The foundation does not publish yearly reports about its finances. But in recent years, it said it had donated about $1.5 million annually to hundreds of charitable organizations.

“The longer they can claim copyright protection, the longer they can ask money for publication of the works,” said Stef van Gompel, a professor at the University of Amsterdam who specializes in copyright law.

Six years ago, the foundation asked legal experts in various countries for advice on its copyright, according to Yves Kugelmann, a member of the foundation’s board. They concluded, he said, that Otto Frank “created a new work” because of his role of editing and trimming entries from her diary and notebooks and reshaping them into “kind of a collage” meriting its own copyright.

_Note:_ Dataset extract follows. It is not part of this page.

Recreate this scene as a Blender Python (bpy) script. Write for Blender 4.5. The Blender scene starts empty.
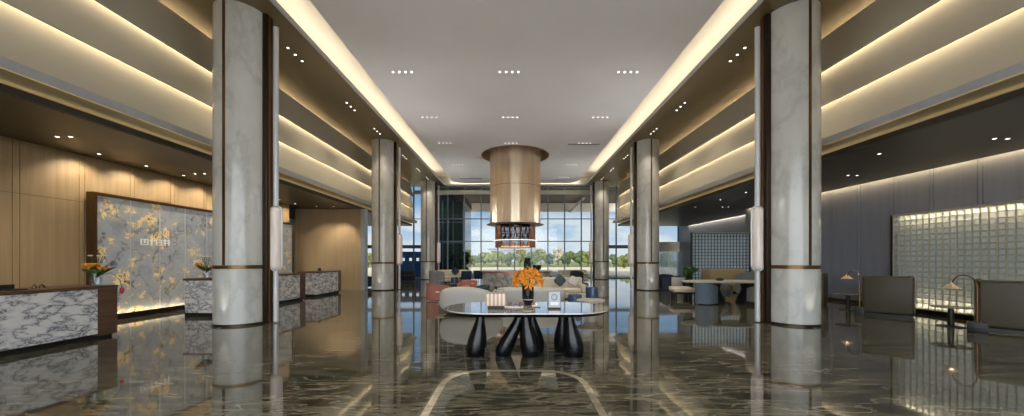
import bpy, bmesh, math, random
from mathutils import Vector, Matrix, noise as mnoise
random.seed(7)
PI = math.pi
scn = bpy.context.scene
COL = scn.collection

# ------------------------------------------------------------------ helpers
def lin(r, g, b):
    def f(c):
        c /= 255.0
        return c / 12.92 if c <= 0.04045 else ((c + 0.055) / 1.055) ** 2.4
    return (f(r), f(g), f(b), 1.0)

def new_mat(name):
    m = bpy.data.materials.new(name)
    m.use_nodes = True
    nt = m.node_tree
    nt.nodes.clear()
    out = nt.nodes.new('ShaderNodeOutputMaterial')
    return m, nt, out

def N(nt, t, **kw):
    n = nt.nodes.new(t)
    for k, v in kw.items():
        if k.startswith('i_'):
            n.inputs[k[2:].replace('_', ' ')].default_value = v
        else:
            setattr(n, k, v)
    return n

def L(nt, a, b):
    nt.links.new(a, b)

def coords(nt, scale=(1, 1, 1)):
    tc = N(nt, 'ShaderNodeTexCoord')
    mp = N(nt, 'ShaderNodeMapping')
    mp.inputs['Scale'].default_value = scale
    L(nt, tc.outputs['Object'], mp.inputs['Vector'])
    return mp.outputs['Vector']

def ramp(nt, fac, stops):
    r = N(nt, 'ShaderNodeValToRGB')
    el = r.color_ramp.elements
    while len(el) < len(stops):
        el.new(0.5)
    for e, (p, c) in zip(el, stops):
        e.position = p
        e.color = c if len(c) == 4 else (*c, 1)
    L(nt, fac, r.inputs['Fac'])
    return r.outputs['Color']

def pmat(name, c, rough=0.5, metal=0.0, var=0.12, scale=(6, 6, 6), bump=0.0, spec=0.5, coat=0.0,
         emit=None, estr=0.0, detail=4.0, c2=None):
    """plain surface with a little procedural mottling"""
    m, nt, out = new_mat(name)
    b = N(nt, 'ShaderNodeBsdfPrincipled')
    v = coords(nt, scale)
    nz = N(nt, 'ShaderNodeTexNoise', i_Scale=1.0, i_Detail=detail)
    L(nt, v, nz.inputs['Vector'])
    c0 = tuple(max(0, x * (1 - var)) for x in c[:3])
    c1 = tuple(min(1, x * (1 + var)) for x in (c2 or c)[:3])
    col = ramp(nt, nz.outputs['Fac'], [(0.3, c0), (0.7, c1)])
    L(nt, col, b.inputs['Base Color'])
    b.inputs['Roughness'].default_value = rough
    b.inputs['Metallic'].default_value = metal
    b.inputs['Specular IOR Level'].default_value = spec
    b.inputs['Coat Weight'].default_value = coat
    b.inputs['Coat Roughness'].default_value = 0.05
    if emit:
        b.inputs['Emission Color'].default_value = emit
        b.inputs['Emission Strength'].default_value = estr
    if bump:
        bp = N(nt, 'ShaderNodeBump', i_Strength=bump, i_Distance=0.01)
        L(nt, nz.outputs['Fac'], bp.inputs['Height'])
        L(nt, bp.outputs['Normal'], b.inputs['Normal'])
    L(nt, b.outputs[0], out.inputs[0])
    return m

def wood_mat(name, c0, c1, rough=0.45, axis='z'):
    m, nt, out = new_mat(name)
    b = N(nt, 'ShaderNodeBsdfPrincipled')
    sc = {'z': (14, 14, 0.5), 'x': (0.5, 14, 14), 'y': (14, 0.5, 14)}[axis]
    v = coords(nt, sc)
    nz = N(nt, 'ShaderNodeTexNoise', i_Scale=1.0, i_Detail=6.0, i_Roughness=0.6)
    L(nt, v, nz.inputs['Vector'])
    L(nt, ramp(nt, nz.outputs['Fac'], [(0.25, c0), (0.75, c1)]), b.inputs['Base Color'])
    b.inputs['Roughness'].default_value = rough
    L(nt, b.outputs[0], out.inputs[0])
    return m

def marble_mat(name, base, vein, scale, rough=0.15, width=0.06, stretch=(1, 1, 1), coat=0.0, soft=None, amount=1.0, coat_ior=1.5):
    m, nt, out = new_mat(name)
    b = N(nt, 'ShaderNodeBsdfPrincipled')
    v = coords(nt, stretch)
    w = N(nt, 'ShaderNodeTexNoise', i_Scale=scale * 0.6, i_Detail=5.0)
    L(nt, v, w.inputs['Vector'])
    mx = N(nt, 'ShaderNodeMixRGB', blend_type='ADD', i_Fac=0.35)
    L(nt, v, mx.inputs['Color1'])
    L(nt, w.outputs['Color'], mx.inputs['Color2'])
    n2 = N(nt, 'ShaderNodeTexNoise', i_Scale=scale, i_Detail=7.0, i_Roughness=0.6)
    L(nt, mx.outputs[0], n2.inputs['Vector'])
    mid = soft or tuple((a * 0.75 + c * 0.25) for a, c in zip(base, vein))
    vv = tuple(a * (1 - amount) + c * amount for a, c in zip(base, vein))
    col = ramp(nt, n2.outputs['Fac'], [(0.5 - width * 3, base), (0.5 - width, mid), (0.5, vv), (0.5 + width * 0.7, mid), (0.5 + width * 4, base)])
    L(nt, col, b.inputs['Base Color'])
    b.inputs['Roughness'].default_value = rough
    b.inputs['Coat Weight'].default_value = coat
    b.inputs['Coat Roughness'].default_value = 0.02
    b.inputs['Coat IOR'].default_value = coat_ior
    L(nt, b.outputs[0], out.inputs[0])
    return m

def emit_mat(name, c, s, var=0.05):
    m, nt, out = new_mat(name)
    e = N(nt, 'ShaderNodeEmission', i_Strength=s)
    nz = N(nt, 'ShaderNodeTexNoise', i_Scale=3.0)
    L(nt, coords(nt), nz.inputs['Vector'])
    L(nt, ramp(nt, nz.outputs['Fac'], [(0.3, tuple(x * (1 - var) for x in c[:3])), (0.7, c)]), e.inputs['Color'])
    L(nt, e.outputs[0], out.inputs[0])
    return m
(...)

Merely declaring Otto Frank the “co-author” on copyright filings extends the copyright, legal experts said, though such a stand could be tested in the courts. Readers would not see any changes in the books, foundation officials said.

The foundation’s officials said their aim is to “make sure that Anne Frank stays Anne,” Kugelmann said, by maintaining control and avoiding exploitation of the work. “When she died, she was a young girl who was not even 16. We are protecting her. That is our task.”

Critics, he said, are wrongly looking at the intended change as a financial matter.

“It is not about the money,” he said.

But van Gompel, the copyright professor, said extending the copyright runs counter to the intention of the laws. “There is a good reason that copyrights are limited, so that people can freely use” written materials, he said. “It doesn’t mean that they need to be protected for all eternity.”